Being interested in horticultural science, I make a point of reading Michael's columns. It would be an understatement to say that I found most of the information contained in the column hilarious. In most civilized societies, one would have to be cleared for ridiculous to be privy to such government information.

For the most part, animal agriculture (in time past recognized as animal husbandry) was the subject of the article. Climate change appeared to be a central theme of Georgia's future in the industry. Grab your straw hat or your pocketbook, whichever seems appropriate.

Not only did the article mention global warming, it also appeared to espouse agriculture as a significant source of greenhouse gas emissions. "Roughly 10 percent of total greenhouse gas emissions nationally are due to agriculture production," one quote read. Are we talking about horticulture, agronomic or animal agriculture? What percentages of greenhouse gases apply to the forestry, turf, golf course or cannabis sativa culture? Think in terms of "watch where you step" seems to be the main concern.

According to Michael's article, UGA researcher Mark Risse said, "But if we get to a point where greenhouse gases from poultry and livestock farms are being regulated, we need to have mitigation strategies in place to help producers reduce their emissions."

And just what kind of scheme is being proposed that will help producers of animal waste reduce greenhouse emissions? Manure management! According to Risse, with manure management, harnessing the gases as fuel is often a more economical practice than releasing it into the atmosphere. "You can use those gases on the farm as fuel instead of just letting them escape into the atmosphere," he said.

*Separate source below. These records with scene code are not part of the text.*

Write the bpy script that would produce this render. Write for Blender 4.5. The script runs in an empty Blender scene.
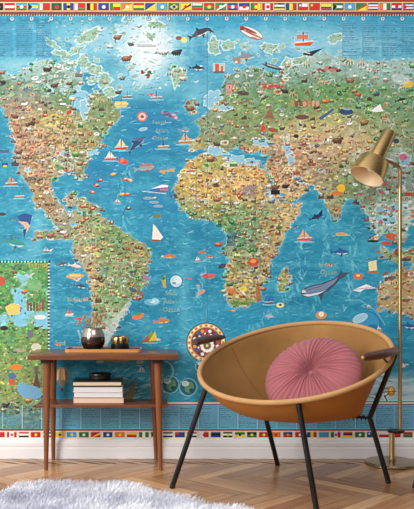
import bpy, bmesh, math, random
import numpy as np
from mathutils import Vector, Matrix, noise as mnoise
PI = math.pi
scene = bpy.context.scene
COL = scene.collection

# ------------------------------------------------------------------ camera
H0, D0, F, CX, CY = 0.84, 4.0, 800.0, 150.0, 290.0      # eye height, distance to wall, focal px, principal point
cam_d = bpy.data.cameras.new('camera'); cam = bpy.data.objects.new('camera', cam_d); COL.objects.link(cam)
cam.location = (0, -D0, H0); cam.rotation_euler = (PI/2, 0, 0)
cam_d.sensor_fit = 'VERTICAL'; cam_d.sensor_height = 24.0; cam_d.lens = 24.0*F/509
cam_d.shift_x = (207-CX)/509; cam_d.shift_y = (CY-254.5)/509
cam_d.clip_start = 0.05
scene.camera = cam

def P(px, py, D):
    return Vector(((px-CX)/F*D, D-D0, H0-(py-CY)/F*D))

# ------------------------------------------------------------------ helpers
def s2l(c):
    return tuple((v/255/12.92 if v/255 <= 0.04045 else ((v/255+0.055)/1.055)**2.4) for v in c)

def obj(name, bm_or_me, mat=None, parent=None, smooth=False):
    if isinstance(bm_or_me, bmesh.types.BMesh):
        me = bpy.data.meshes.new(name); bmesh.ops.recalc_face_normals(bm_or_me, faces=bm_or_me.faces[:])
        bm_or_me.to_mesh(me); bm_or_me.free()
    else:
        me = bm_or_me
    if smooth:
        me.polygons.foreach_set('use_smooth', [True]*len(me.polygons))
        if smooth != 'all':
            try: me.set_sharp_from_angle(angle=math.radians(38))
            except Exception: pass
    o = bpy.data.objects.new(name, me); COL.objects.link(o)
    if mat: me.materials.append(mat)
    if parent:
        o.parent = parent; o.matrix_parent_inverse = Matrix.Translation(parent.location).inverted()
    return o

def thing(name, label, cat, loc=(0, 0, 0), group=None):
    o = bpy.data.objects.new(name, None); COL.objects.link(o); o.location = loc
    o.empty_display_size = 0.05
    o['label'] = label; o['category'] = cat
    if group: o['group'] = group
    return o

def tag(o, label, cat, group=None):
    o['label'] = label; o['category'] = cat
    if group: o['group'] = group
    return o

def add_box(bm, x0, x1, y0, y1, z0, z1, bev=0.0, seg=2):
    r = bmesh.ops.create_cube(bm, size=1)
    vs = r['verts']
    for v in vs:
        v.co = Vector(((x0+x1)/2+v.co.x*(x1-x0), (y0+y1)/2+v.co.y*(y1-y0), (z0+z1)/2+v.co.z*(z1-z0)))
    if bev:
        es = list({e for v in vs for e in v.link_edges})
        bmesh.ops.bevel(bm, geom=es, offset=bev, segments=seg, affect='EDGES', profile=0.6)

def box(*a, **k):
    bm = bmesh.new(); add_box(bm, *a, **k); return bm

def catmull(pts, n=8, closed=False):
    pts = [Vector(p) for p in pts]; out = []
    N = len(pts); rng = range(N if closed else N-1)
    for i in rng:
        if closed: p0, p1, p2, p3 = pts[(i-1) % N], pts[i], pts[(i+1) % N], pts[(i+2) % N]
        else: p0, p1, p2, p3 = pts[max(i-1, 0)], pts[i], pts[i+1], pts[min(i+2, N-1)]
        for k in range(n):
            t = k/n
            out.append(0.5*((2*p1)+(p2-p0)*t+(2*p0-5*p1+4*p2-p3)*t*t+(3*p1-p0-3*p2+p3)*t**3))
    if not closed: out.append(pts[-1])
    return out

def add_tube(bm, pts, rad, n=12, closed=False, cap=True, squash=None):
    pts = [Vector(p) for p in pts]; N = len(pts)
    rads = rad if isinstance(rad, (list, tuple)) else [rad]*N
    rings = []; up = None
    for i in range(N):
        if closed: t = pts[(i+1) % N]-pts[(i-1) % N]
        else: t = pts[min(i+1, N-1)]-pts[max(i-1, 0)]
        t.normalize()
        if squash: u = squash - t*squash.dot(t)
        elif up is None: u = t.orthogonal()
        else: u = up - t*up.dot(t)
        u.normalize(); up = u; w = t.cross(u)
        r = rads[i]
        ra, rb = (r if isinstance(r, tuple) else (r, r))
        rings.append([bm.verts.new(pts[i]+u*ra*math.cos(2*PI*k/n)+w*rb*math.sin(2*PI*k/n)) for k in range(n)])
    for i in range(N if closed else N-1):
        a, b = rings[i], rings[(i+1) % N]
        for k in range(n):
            bm.faces.new((a[k], a[(k+1) % n], b[(k+1) % n], b[k]))
    if cap and not closed:
        bm.faces.new(rings[0][::-1]); bm.faces.new(rings[-1])

def tube(*a, **k):
    bm = bmesh.new(); add_tube(bm, *a, **k); return bm

def add_lathe(bm, prof, c, axis=Vector((0, 0, 1)), n=48, cap0=False, cap1=False):
    axis = Vector(axis).normalized(); u = axis.orthogonal().normalized(); w = axis.cross(u); c = Vector(c)
    rings = []
    for r, h in prof:
        if r < 1e-6: rings.append([bm.verts.new(c+axis*h)])
        else: rings.append([bm.verts.new(c+axis*h+(u*math.cos(2*PI*k/n)+w*math.sin(2*PI*k/n))*r) for k in range(n)])
    for a, b in zip(rings, rings[1:]):
        for k in range(n):
            if len(a) == 1: bm.faces.new((a[0], b[(k+1) % n], b[k]))
            elif len(b) == 1: bm.faces.new((a[k], a[(k+1) % n], b[0]))
            else: bm.faces.new((a[k], a[(k+1) % n], b[(k+1) % n], b[k]))

def lathe(*a, **k):
    bm = bmesh.new(); add_lathe(bm, *a, **k); return bm

# ------------------------------------------------------------------ materials
def mat(name, col, rough=0.5, metal=0.0, spec=0.5, noise=None, bump=None, **kw):
    """col sRGB 0-255; noise=(scale, colour2, stretch, contrast); bump=(scale, strength)"""
    m = bpy.data.materials.new(name); m.use_nodes = True
    nt = m.node_tree; b = nt.nodes['Principled BSDF']
    b.inputs['Base Color'].default_value = (*s2l(col), 1)
    b.inputs['Roughness'].default_value = rough; b.inputs['Metallic'].default_value = metal
    b.inputs['Specular IOR Level'].default_value = spec
    for k, v in kw.items(): b.inputs[k.replace('_', ' ')].default_value = v
    tc = nt.nodes.new('ShaderNodeTexCoord')
    if noise:
        sc, c2, st, con = noise
        mp = nt.nodes.new('ShaderNodeMapping'); mp.inputs['Scale'].default_value = st
        nz = nt.nodes.new('ShaderNodeTexNoise'); nz.inputs['Scale'].default_value = sc; nz.inputs['Detail'].default_value = 6
        cr = nt.nodes.new('ShaderNodeValToRGB')
        cr.color_ramp.elements[0].position = 0.5-con; cr.color_ramp.elements[1].position = 0.5+con
        cr.color_ramp.elements[0].color = (*s2l(col), 1); cr.color_ramp.elements[1].color = (*s2l(c2), 1)
        nt.links.new(tc.outputs['Object'], mp.inputs[0]); nt.links.new(mp.outputs[0], nz.inputs['Vector'])
        nt.links.new(nz.outputs['Fac'], cr.inputs[0]); nt.links.new(cr.outputs[0], b.inputs['Base Color'])
    if bump:
        nz2 = nt.nodes.new('ShaderNodeTexNoise'); nz2.inputs['Scale'].default_value = bump[0]; nz2.inputs['Detail'].default_value = 5
        bp = nt.nodes.new('ShaderNodeBump'); bp.inputs['Strength'].default_value = bump[1]; bp.inputs['Distance'].default_value = 0.003
        nt.links.new(tc.outputs['Object'], nz2.inputs['Vector'])
        nt.links.new(nz2.outputs['Fac'], bp.inputs['Height']); nt.links.new(bp.outputs[0], b.inputs['Normal'])
    return m

def attr_mat(name, attr, rough=0.6, spec=0.3, grain=None):
    m = bpy.data.materials.new(name); m.use_nodes = True
    nt = m.node_tree; b = nt.nodes['Principled BSDF']
    a = nt.nodes.new('ShaderNodeAttribute'); a.attribute_name = attr
    b.inputs['Roughness'].default_value = rough; b.inputs['Specular IOR Level'].default_value = spec
    nt.links.new(a.outputs['Color'], b.inputs['Base Color'])
    return m

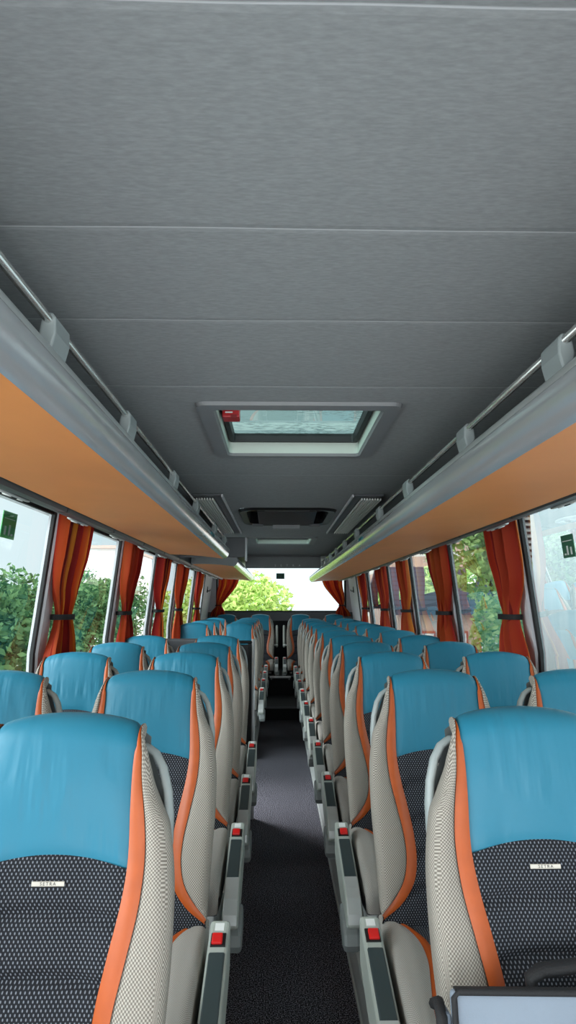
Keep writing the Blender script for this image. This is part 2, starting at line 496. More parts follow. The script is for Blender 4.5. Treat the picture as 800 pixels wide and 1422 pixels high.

While I do not adhere to the concept of animal agriculture being a significant factor in so-called greenhouse gas emission, I do recognize the necessity of controlling animal waste. However, I find the concept of manure management a bit much.

Can you imagine how proud the parents of Bubba must be when he finally graduates from UGA with a degree in manure management? If by chance Bubba can't find a job down on the farm, he can always enter politics. Not only will he know how to manage manure, he should be able to shovel it as well. My advice to Bubba is, don't stand behind the manure spreader.

In my opinion, our agriculture research dollars would be better spent in developing dung beetles with super tumbling abilities. Thereby disposing animal waste as nature intended.